Sonuç olarak, Salat Tepe’de duvarların devrilmiş olmasının yanı sıra, kerpiçlerin aralarının yatay eksende kısmen açılmış olmasının, duvarlarda görülen çeşitli deformasyonların ve çatlakların yer sarsıntılarından kaynaklandığı düşünülmektedir. Benzeri deprem hasarları modern kerpiç yapılarda da meydana gelmektedir. İran’ın batısını, kuzey-güney doğrultusunda kat eden önemli bir fay hattı olan Zagros bindirme kuşağında 2003 yılında meydana gelen 6.7 büyüklüğündeki depremin, İran’ın güneydoğusundaki Qir ve Bam kentlerindeki kerpiç yapılarda neden olduğu hasar, Salat Tepe yapısına benzerlik göstermektedir. Salat Tepe’de meydana gelen depremlerin en az 6 büyüklüğünde olabileceği değerlendirilmektedir.

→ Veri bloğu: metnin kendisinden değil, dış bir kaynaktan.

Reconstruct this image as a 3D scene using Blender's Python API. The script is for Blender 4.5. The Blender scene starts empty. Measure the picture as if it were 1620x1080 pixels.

Kuzeye doğru devrilmiş duvar izleri.
Eski çağlarda depremlerin magma üzerinde yüzen plaka hareketlerinden kaynaklandığı bilinmediği için, bunların tanrıların laneti olduğuna inanılırdı. Bu nedenle de her depremden sonra bazı ritüeller uygulanarak bu lanetin ortadan kaldırılması umulurdu. Salat Tepe’nin M.Ö. 2. binde kurulan hemen her tabakasının deprem nedeniyle yıkılmış olması, bu yıkımın yapıların dayanıksızlığından kaynaklandığının bilinmediğini göstermektedir. Günümüzde fay hatlarının konumu bilinmesine rağmen yine aynı yerlerde sağlam yapılmamış binalarda yaşamın devam etmesi, insanların doğa olaylarından hâlâ ders çıkartmakta zorlandığının bir göstergesidir.